Lowry's system was basically quite simple, according to the FBI documents and a summary of his statements to investigators, in which he told them how he took drug evidence from cases with code names including Broken Cord, Family Matters, Tequila Shot and Smellin Like a Rose.
He checked out drugs from cases he had worked on the pretense of taking them to a lab to be tested for trial. He kept the drugs — sometimes for days or weeks, other times for months — and used a little bit nearly every day, he told investigators. He eventually submitted the drugs to the lab and took them back to the FBI office when testing was done.
Lowry described for investigators a painstaking process used to circumvent rules and procedures and avoid detection, court documents state. He said he forged signatures of supervisors to authorize withdrawals and of colleagues to reseal evidence bags he had cut open, taking time to practice the signatures. He often targeted cases that were already resolved, making it less likely another agent would need the drugs and notice that evidence was missing.

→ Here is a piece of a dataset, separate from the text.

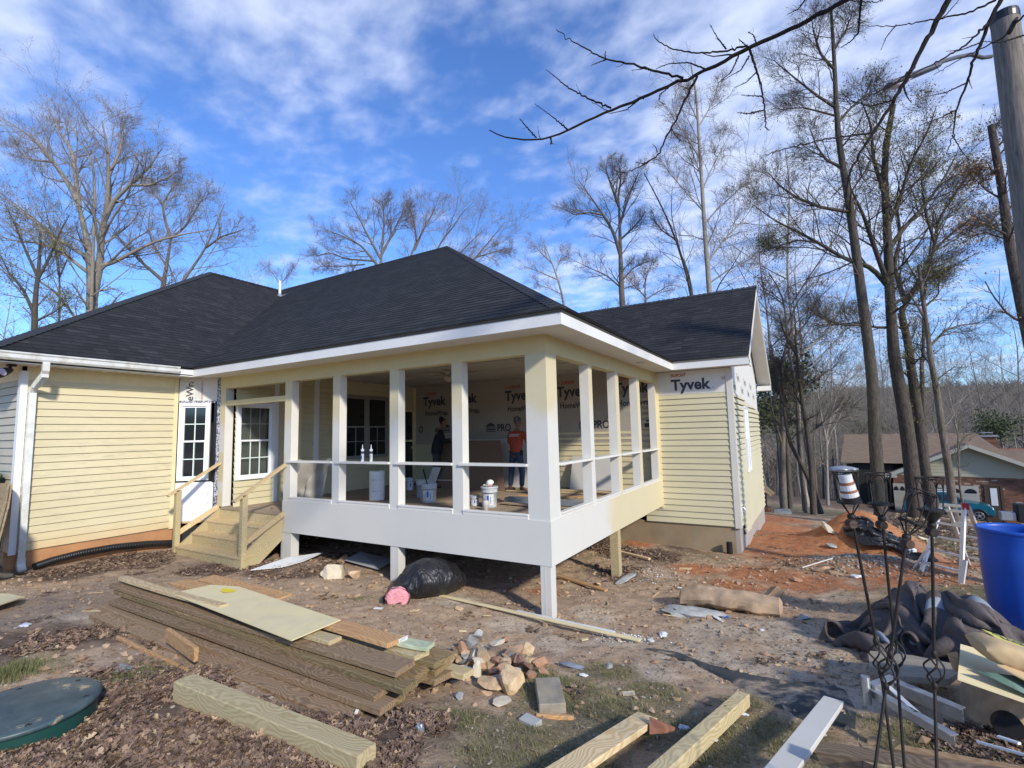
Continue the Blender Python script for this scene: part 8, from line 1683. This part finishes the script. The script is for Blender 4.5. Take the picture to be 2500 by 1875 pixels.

Lowry told investigators he routinely used a filler to repackage bags of heroin. He said he often added an over-the-counter laxative but also used creatine, a chemical commonly mixed with heroin before it hits the street. An FBI memo said Lowry used a digital scale — taken from a drug house — to ensure that he repackaged the drugs at close to their initial weight.
And Lowry isn't the only one circumventing the legal chain of custody required to prosecute criminal cases: according to the Post, a recent FBI investigation "found that every one of the nation's field offices had problems tracking gun and drug evidence and that in some cases, drugs disappeared for months without notice."
"I think that over time the controls begin to loosen. It never occurs to them that somebody would make off with the drugs and steal the money," a retired Justice Department inspector general tells the Post.